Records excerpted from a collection
## Start

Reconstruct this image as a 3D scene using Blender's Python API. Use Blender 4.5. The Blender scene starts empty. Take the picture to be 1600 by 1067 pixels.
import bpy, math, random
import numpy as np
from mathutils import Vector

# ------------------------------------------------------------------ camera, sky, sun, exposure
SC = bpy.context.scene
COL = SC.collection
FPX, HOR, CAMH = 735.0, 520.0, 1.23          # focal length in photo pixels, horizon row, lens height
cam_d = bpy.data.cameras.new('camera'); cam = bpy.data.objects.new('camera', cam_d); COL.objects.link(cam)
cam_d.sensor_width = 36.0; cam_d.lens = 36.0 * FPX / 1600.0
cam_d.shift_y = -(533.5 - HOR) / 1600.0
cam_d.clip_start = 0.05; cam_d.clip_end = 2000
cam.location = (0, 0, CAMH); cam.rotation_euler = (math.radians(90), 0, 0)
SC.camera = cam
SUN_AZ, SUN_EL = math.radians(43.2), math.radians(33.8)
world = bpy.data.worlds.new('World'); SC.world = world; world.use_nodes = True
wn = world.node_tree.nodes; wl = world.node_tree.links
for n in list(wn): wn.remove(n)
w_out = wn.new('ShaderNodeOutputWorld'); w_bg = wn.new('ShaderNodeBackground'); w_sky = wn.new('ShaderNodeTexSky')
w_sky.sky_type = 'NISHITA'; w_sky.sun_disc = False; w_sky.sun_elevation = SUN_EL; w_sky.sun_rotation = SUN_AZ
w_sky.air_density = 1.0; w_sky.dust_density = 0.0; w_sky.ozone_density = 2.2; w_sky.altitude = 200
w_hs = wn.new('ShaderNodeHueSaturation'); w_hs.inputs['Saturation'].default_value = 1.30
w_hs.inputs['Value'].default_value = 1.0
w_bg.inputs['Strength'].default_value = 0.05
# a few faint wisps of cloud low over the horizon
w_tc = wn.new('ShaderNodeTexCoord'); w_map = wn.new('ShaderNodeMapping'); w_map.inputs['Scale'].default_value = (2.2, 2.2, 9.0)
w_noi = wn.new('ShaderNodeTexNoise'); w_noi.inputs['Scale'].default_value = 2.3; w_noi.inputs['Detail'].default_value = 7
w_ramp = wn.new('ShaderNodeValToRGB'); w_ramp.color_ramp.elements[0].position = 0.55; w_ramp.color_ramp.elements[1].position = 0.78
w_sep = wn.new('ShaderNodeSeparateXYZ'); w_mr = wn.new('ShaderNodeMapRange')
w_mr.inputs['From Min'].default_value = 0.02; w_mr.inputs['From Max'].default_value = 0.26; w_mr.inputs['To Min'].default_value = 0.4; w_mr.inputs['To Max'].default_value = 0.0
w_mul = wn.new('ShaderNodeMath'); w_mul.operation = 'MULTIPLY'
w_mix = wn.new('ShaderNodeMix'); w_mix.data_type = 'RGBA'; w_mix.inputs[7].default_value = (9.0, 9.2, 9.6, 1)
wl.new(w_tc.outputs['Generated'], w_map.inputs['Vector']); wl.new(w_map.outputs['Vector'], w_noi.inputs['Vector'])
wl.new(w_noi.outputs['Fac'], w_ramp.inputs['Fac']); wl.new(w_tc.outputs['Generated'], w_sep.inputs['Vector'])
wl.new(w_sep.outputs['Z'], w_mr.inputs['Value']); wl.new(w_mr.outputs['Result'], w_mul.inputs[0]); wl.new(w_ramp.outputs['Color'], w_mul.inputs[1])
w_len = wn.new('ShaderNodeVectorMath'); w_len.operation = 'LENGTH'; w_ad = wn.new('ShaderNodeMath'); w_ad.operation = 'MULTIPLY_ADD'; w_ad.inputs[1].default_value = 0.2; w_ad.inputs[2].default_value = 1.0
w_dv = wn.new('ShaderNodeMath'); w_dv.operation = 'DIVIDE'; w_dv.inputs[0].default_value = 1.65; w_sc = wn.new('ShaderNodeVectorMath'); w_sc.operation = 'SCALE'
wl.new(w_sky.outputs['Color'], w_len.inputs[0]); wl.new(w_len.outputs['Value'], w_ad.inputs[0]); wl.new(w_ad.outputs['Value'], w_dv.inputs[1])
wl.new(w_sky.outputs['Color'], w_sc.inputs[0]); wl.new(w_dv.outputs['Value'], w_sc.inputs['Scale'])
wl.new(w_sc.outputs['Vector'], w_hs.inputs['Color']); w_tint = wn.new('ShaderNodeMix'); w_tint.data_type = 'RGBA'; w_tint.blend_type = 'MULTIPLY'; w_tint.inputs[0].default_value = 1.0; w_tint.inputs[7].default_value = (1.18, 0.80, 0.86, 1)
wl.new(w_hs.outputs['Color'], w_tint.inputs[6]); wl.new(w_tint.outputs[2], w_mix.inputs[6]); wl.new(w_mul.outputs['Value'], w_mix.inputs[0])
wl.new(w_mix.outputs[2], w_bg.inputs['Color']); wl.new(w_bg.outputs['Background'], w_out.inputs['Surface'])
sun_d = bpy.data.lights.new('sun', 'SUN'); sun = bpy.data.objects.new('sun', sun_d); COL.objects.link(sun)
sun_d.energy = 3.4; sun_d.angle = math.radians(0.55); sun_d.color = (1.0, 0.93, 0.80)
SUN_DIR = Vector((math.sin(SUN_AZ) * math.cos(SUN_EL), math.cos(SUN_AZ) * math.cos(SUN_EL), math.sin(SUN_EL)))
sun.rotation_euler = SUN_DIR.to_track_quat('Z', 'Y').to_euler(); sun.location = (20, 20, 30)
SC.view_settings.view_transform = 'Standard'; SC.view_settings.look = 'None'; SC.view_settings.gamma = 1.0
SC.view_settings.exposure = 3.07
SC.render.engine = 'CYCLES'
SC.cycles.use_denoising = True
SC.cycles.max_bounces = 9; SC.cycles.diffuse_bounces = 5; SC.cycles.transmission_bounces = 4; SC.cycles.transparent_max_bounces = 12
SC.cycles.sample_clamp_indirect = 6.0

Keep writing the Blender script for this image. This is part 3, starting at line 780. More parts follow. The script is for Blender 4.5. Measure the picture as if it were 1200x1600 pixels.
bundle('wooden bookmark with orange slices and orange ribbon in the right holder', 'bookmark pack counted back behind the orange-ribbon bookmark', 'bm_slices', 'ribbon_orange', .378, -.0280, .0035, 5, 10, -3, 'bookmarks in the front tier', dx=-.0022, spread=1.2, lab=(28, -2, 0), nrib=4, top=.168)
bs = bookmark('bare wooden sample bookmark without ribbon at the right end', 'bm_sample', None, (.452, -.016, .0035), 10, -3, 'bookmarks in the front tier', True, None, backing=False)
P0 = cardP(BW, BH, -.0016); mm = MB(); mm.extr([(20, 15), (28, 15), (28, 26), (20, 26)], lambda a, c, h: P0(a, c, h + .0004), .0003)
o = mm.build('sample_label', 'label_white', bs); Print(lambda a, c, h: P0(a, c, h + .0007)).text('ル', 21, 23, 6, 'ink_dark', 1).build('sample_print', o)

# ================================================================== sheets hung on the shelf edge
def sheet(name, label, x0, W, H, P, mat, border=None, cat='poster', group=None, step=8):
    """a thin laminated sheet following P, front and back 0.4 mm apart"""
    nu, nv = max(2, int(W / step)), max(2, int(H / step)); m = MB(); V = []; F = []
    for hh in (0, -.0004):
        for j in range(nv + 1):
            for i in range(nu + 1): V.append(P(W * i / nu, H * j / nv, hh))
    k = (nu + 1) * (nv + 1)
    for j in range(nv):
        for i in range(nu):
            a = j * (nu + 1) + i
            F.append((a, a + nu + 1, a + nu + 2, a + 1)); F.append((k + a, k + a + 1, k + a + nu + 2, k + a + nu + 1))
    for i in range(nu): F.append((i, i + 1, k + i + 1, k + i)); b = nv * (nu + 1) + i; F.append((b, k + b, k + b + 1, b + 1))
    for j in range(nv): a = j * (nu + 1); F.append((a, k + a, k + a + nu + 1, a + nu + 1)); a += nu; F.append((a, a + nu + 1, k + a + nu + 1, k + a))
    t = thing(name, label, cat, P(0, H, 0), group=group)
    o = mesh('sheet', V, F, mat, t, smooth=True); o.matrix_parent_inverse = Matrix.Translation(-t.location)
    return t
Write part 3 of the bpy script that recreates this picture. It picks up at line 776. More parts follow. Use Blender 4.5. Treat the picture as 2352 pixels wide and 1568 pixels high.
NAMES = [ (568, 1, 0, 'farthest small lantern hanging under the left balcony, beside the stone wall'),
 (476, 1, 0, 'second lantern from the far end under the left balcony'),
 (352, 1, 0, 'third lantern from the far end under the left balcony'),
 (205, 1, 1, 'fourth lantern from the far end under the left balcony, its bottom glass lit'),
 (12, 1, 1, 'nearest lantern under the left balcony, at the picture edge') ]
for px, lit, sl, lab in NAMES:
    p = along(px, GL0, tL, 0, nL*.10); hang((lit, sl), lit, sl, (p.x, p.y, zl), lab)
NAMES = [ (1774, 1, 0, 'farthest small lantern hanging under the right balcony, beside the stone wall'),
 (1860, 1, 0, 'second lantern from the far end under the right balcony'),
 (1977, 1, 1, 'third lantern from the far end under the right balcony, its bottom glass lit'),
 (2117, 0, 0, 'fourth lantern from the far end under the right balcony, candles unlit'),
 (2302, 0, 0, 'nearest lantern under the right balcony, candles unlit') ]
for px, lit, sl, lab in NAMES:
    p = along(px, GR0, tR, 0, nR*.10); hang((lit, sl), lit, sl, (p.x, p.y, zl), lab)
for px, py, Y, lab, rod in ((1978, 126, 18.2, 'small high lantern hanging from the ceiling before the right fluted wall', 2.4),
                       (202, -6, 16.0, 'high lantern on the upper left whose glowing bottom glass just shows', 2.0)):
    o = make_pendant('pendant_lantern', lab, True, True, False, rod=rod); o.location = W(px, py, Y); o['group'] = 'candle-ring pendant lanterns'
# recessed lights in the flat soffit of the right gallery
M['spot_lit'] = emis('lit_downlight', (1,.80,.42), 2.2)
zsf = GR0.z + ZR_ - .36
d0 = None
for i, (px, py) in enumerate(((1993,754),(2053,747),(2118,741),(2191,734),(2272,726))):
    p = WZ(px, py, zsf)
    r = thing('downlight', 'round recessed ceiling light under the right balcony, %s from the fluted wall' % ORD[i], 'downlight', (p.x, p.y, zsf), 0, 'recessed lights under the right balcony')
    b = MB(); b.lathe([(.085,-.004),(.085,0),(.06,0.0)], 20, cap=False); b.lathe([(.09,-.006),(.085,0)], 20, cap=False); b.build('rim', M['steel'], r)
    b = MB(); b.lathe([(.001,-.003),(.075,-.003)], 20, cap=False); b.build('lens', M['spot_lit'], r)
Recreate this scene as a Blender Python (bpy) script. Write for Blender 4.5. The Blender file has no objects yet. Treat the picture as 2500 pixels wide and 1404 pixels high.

## End

WHAT YOU HAVE TO DO:
Reproduce verbatim the range of lines that opens the records and closes with the line containing "from mathutils import Vector". Omit everything after it.

SOLUTION TO THE PROBLEM:
Reconstruct this image as a 3D scene using Blender's Python API. Use Blender 4.5. The Blender scene starts empty. Take the picture to be 1600 by 1067 pixels.
import bpy, math, random
import numpy as np
from mathutils import Vector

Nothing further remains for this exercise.